Kingsley Cooper

CEO, Pulse Investment

We have been a leader in the entertainment and creative industry in Jamaica and the Caribbean for almost 40 years. We have pioneered a number of areas, the main one being the modeling industry. As a result of Pulse, over the years, Jamaica has produced many international supermodels. We will introduce a number of new faces into the market in 2018, as we look to expand the agency again at that level. Also, in the music industry, we held the Peter Tosh Music Festival, which has been well received both locally and internationally for the past two years. We are involved in many other areas of the entertainment business, such as fashion television, and Caribbean Fashion Week, which we own and produce. There is something special about Jamaica and what it represents; it captures the imagination of people all over the world. This is something we need to leverage and use to grow our tourism business, as well as our entertainment business. Kingston is where the Jamaican music experience evolved; a great deal of creative energy emerged from Trench Town, and other inner city communities. In terms of the creative industry, Kingston has become a magnet for tourists, not only because the talent is here, but also because we create “in demand” products from that talent.

Renee Robinson

Film Commissioner, Jamaica Film Commission

The creative industry is a competitive advantage for Jamaica. People around the world know about Jamaica—its reggae music, the cuisine, the dress, the attitude, the athletics, the culture, and so on. It is this ideology that drives the long-term vision of how to utilize the creative industry as a driver for economic growth. However, there is a level of infrastructure and policy that is required in order to realize true growth. Our research shows that the creative industries, more so than other sectors, can change an entire economy in as little as a decade. We have been reviewing models and examples and looked at best practices to determine what we can learn, borrow, or adapt for Jamaica, as we go about advancing the structure of our ecosystem. The animation industry is important in terms of framing what is happening here at the moment. The World Bank has provided Jamaica (through the Ministry of Science, Energy, and Technology) with a USD20-million loan to develop the animation sector. The World Bank did an economic impact assessment and validation to come to the conclusion that animation and the digital industries are transformative for urban renewal because of the speed of digitization and millennials working in the digital industry, making this a gamechanger in a developing economy.

Josef J. Bogdanovich

Chairman & CEO, Downsound Records

In the past, dancehalls were out of control; no one could get support from major sponsors for dancehall music because the crowds were unruly and uncontrollable.
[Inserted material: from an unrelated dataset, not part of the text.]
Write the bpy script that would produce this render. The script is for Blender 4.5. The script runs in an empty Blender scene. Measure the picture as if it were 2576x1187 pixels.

I developed many dancehall artists, and through my concert involvement, we have managed to clean it all up. Now, Downsound Entertainment has the full support of the largest conglomerates in Jamaica for the Reggae Sundown Festival. I feel great about that, though we do not know how long that will last because everything is unpredictable here. The reason I got into concert production is because I love concert production, I love events, and I like doing things that are bigger than life. We have the biggest brand in dancehall and reggae music, and it is loved all over the world. We have revitalized the brand and are opening our doors to Africa. They are the ones who really want to be here and not take advantage of the Jamaican name, to pay respect for what Bob Marley, Peter Tosh, and Dennis Brown have done in the past. That is what Reggae Sundown Festival is all about. We are an international brand, and we know how to do reggae and dancehall music in a way that others do not, like sunshine reggae in Europe. We are the real deal.